On a surface level, they clearly are the same character, with biographical details lining up, and even the total change in personality from Leda being fundamentally angry to fundamentally sad are logically explainable. Olivia Coleman and Jessie Buckley, however, play Leda as two completely different characters and they feel that way throughout. 

Not because Coleman or Buckley are bad at capturing the essence of the other actress - they're both spectacularly good actors, let's not forget - but because there seems to be a concerted effort not to have them do so. Indeed, both actresses actually went out of their way not to watch the other's performance, and do indeed have almost no mannerisms in common.
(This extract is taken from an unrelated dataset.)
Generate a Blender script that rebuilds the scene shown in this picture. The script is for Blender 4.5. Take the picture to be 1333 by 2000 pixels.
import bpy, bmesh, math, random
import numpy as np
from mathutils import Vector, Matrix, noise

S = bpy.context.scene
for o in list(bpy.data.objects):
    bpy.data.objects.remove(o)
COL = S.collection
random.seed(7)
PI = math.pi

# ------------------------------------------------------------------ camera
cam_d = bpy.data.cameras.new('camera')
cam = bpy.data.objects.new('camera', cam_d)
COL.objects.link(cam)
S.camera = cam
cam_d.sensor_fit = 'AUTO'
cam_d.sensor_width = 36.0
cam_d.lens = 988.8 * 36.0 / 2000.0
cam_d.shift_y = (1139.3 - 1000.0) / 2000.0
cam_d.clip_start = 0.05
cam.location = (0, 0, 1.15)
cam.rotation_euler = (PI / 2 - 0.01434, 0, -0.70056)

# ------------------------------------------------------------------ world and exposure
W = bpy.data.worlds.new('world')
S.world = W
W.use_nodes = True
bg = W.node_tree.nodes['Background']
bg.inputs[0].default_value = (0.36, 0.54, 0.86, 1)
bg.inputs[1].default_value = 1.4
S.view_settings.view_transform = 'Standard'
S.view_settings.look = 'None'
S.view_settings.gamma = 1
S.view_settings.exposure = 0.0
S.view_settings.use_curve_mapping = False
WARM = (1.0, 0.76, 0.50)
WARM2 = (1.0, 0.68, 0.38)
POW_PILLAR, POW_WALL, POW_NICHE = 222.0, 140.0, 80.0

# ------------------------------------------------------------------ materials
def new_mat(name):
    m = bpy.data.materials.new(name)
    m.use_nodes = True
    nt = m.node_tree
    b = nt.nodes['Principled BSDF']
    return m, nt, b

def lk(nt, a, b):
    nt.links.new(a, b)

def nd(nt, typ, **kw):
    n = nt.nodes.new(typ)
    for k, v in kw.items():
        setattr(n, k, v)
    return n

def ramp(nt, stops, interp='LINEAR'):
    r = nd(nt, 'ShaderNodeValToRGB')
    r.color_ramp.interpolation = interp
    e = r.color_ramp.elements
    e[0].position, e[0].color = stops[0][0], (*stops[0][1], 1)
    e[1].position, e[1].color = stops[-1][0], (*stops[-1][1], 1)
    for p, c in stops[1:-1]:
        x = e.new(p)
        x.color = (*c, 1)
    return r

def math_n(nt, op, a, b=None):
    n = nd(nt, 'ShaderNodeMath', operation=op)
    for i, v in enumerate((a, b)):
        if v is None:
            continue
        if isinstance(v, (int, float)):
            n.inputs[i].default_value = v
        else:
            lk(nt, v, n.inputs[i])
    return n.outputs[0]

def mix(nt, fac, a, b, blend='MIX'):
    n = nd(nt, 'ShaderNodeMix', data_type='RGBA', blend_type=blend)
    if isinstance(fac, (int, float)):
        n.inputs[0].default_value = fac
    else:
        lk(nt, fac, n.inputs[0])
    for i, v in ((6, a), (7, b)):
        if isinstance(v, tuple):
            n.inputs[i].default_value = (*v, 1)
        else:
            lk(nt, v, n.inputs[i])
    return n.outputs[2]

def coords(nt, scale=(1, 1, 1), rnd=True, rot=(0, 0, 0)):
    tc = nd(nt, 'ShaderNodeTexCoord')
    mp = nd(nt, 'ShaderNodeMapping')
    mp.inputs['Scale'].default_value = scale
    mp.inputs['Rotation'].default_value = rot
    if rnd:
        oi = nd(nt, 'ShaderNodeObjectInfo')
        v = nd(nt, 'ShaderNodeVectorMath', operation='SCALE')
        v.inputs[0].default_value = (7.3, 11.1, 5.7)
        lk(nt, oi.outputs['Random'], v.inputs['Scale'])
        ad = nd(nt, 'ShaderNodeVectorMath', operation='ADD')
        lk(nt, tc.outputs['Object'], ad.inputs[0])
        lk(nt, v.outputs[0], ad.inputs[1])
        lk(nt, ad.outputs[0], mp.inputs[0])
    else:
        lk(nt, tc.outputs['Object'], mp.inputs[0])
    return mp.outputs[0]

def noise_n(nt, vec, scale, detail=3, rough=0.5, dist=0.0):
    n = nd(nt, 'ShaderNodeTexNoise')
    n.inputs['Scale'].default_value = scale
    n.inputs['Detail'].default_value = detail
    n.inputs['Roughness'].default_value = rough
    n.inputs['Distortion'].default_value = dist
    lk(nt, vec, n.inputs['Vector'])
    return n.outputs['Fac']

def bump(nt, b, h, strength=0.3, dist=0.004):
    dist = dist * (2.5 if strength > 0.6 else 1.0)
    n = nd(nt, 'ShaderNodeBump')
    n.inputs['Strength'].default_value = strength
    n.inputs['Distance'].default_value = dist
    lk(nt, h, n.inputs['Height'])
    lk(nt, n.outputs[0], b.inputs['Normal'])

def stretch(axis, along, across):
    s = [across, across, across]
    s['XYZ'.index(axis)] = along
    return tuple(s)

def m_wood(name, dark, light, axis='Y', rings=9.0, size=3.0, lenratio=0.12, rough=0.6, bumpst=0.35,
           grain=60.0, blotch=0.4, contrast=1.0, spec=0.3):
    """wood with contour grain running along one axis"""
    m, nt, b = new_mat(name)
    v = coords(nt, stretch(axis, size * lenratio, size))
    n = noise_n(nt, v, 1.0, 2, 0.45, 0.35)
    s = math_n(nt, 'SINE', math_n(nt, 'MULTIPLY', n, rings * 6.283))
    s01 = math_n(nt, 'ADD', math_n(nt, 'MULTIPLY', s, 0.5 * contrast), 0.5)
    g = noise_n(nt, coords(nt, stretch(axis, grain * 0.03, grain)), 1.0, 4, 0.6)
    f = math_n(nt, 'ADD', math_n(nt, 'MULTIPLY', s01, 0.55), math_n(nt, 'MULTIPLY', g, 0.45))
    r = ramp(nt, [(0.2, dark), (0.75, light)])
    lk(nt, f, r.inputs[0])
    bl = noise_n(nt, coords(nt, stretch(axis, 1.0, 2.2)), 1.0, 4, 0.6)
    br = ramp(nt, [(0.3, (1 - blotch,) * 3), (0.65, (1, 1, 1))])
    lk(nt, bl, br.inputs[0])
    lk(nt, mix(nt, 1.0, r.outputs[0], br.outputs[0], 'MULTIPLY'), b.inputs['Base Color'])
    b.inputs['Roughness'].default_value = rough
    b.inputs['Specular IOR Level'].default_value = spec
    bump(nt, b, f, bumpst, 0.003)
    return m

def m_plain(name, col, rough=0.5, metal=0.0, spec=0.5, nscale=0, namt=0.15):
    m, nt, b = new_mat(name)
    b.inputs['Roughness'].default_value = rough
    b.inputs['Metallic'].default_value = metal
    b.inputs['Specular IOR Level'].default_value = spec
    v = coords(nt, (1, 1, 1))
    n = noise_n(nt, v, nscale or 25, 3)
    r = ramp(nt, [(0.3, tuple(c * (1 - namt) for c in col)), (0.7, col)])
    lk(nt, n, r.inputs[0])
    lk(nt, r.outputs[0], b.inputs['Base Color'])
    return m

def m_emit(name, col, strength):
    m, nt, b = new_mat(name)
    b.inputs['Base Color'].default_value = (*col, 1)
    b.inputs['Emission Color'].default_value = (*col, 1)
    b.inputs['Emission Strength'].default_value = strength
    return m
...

Even their accents are subtly different (perhaps not so subtly if you're a Brit) and, as you may have noticed Jesse Buckley and Olivia Coleman don't exactly look identical. 

The result is an unnerving disconnect between what the film is telling us and what we're seeing and hearing in these two performances to the point that it wouldn't seem out of place at all if there was some big plot twist at the end of the film revealing that young Leda is an invention of a lonely English teacher. But this isn't that type of film and no such declaration ever arrives. Instead, because it just feels that way, it becomes something more profound; something that exists in the nebulous space between reality and metaphor.      

I could go on and on about the similarly layered storytelling in some of the film's many other disconcerting moments - entire scholarly essays can no doubt be written just about a certain scene in a cinema, about who the "Lost Daughter" actually is, or even and perhaps especially about that bloody doll - but suffice it to say that this is a challenging, complex work that will stay in your mind long after seeing it.

It's also, despite not being a particularly easy watch and one that I'm not sure I'll go back to even though I probably should, pretty much a stone cold masterpiece that is as brilliantly written as it is performed as it is directed - and one that is sure to have many a veteran writer/director looking on in envy at what Ms Gyllenhaal has managed to do with her very first film. I know I would.